The original "Crow" movie was a trifling, but somewhat effective, gothic update on the revenge movie motif. Its sequel, however, is a bird of an extremely different feather — of the turkey variety, you might say.

Lacking the first film's two charismatic leads — the late Brandon Lee, who was accidentally killed during its shooting, and Michael Wincott, who played the scene-stealing villain — "The Crow: City of Angels" substitutes brutal violence and gore for character development, probably hoping audi-ences won't notice what a confusing nightmare this whole mess really is.

Replacing Lee in the title role is Vincent Perez, a decent character actor from "Queen Margot," who just doesn't have the physical flair required for the part. Worse still, he reads his corny death quips in a reedy lisp that sounds more like Christopher Lambert from the "Highlander" movies than it recalls Lee.

Perez plays Ashe, a mechanic killed by the henchmen of Judah Earl (Richard Brooks), the tyrannical, death-dealing druglord of futuristic Los Angeles. But wouldn't you know, one of those pesky crows directs Ashe's soul back to his body, to seek vengeance on his murderers rather than passing on to the other side.

Ashe, who has taken the physical appearance (white face makeup and black eyeliner and lipstick) of his predecessor, also has some sort of psychic tie with Sarah (Mia Kirschner), a tattoo artist who was saved by the original Crow (remember the little girl from the first film?).

After dispatching Earl's crew of baddies (including Iggy Pop and Thuy Trang from the original "Mighty Morphin Power Rangers"), Ashe finally goes looking for Earl, who has kidnapped Sarah and slain Ashe's spiritual adviser (the bird that directs him toward his killers). Consequently, Ashe has to face the superpowered bad guy without his occult edge.

If the plot sounds like little more than warmed-up leftovers from the original, it is. David Goyer's muddled and cliche-ridden screenplay (which includes a puzzling "what the?" ending) is matched in wretchedness only by Tim Pope's irritating music-video direction.

Pope, who "graduated" from music videos, has no idea how to direct an action scene, or a dramatic one, for that matter. Many scenes drag on, seemingly to showcase the film's soon-to-be hit sound-track.

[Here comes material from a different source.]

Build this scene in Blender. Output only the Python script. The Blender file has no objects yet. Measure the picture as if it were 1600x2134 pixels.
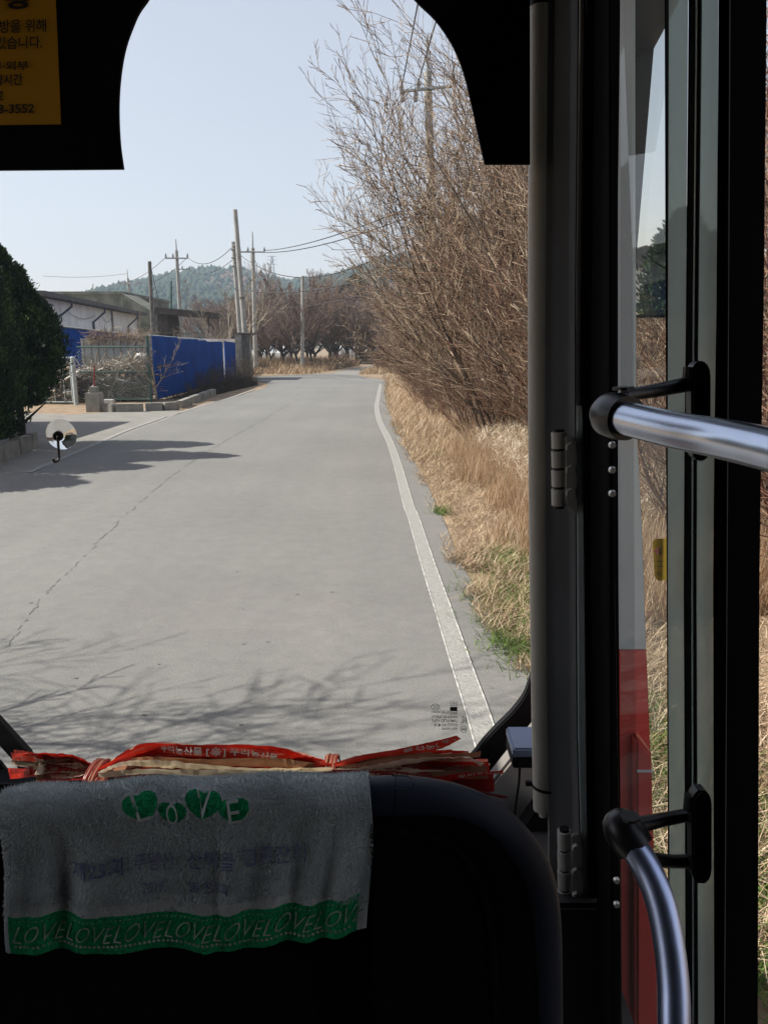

He also makes the huge mistake of letting his actors play things fast and loose. Consequently, on top of Perez's hilarious cheesy performance, you've got Iggy Pop aping Jack Nicholson and Brooks mocking Ving Rhames. In fact, about the only performer not imitating another one is Kirschner, who's just wooden.

This "Crow's" production values aren't even as good as the original's, either. Twenty-first century L.A. should probably look like the cities from "Blade Runner," but the models are so phony they bring to mind that "it's just a model" line from "Monty Python and the Holy Grail."

As stated before, "The Crow: City of Angels" features excruciatingly bloody and gory violence that is painful to watch. It more than earns its R rating from the gruesome mayhem, as well as profanity, nudity, sex, drug use and vulgarity.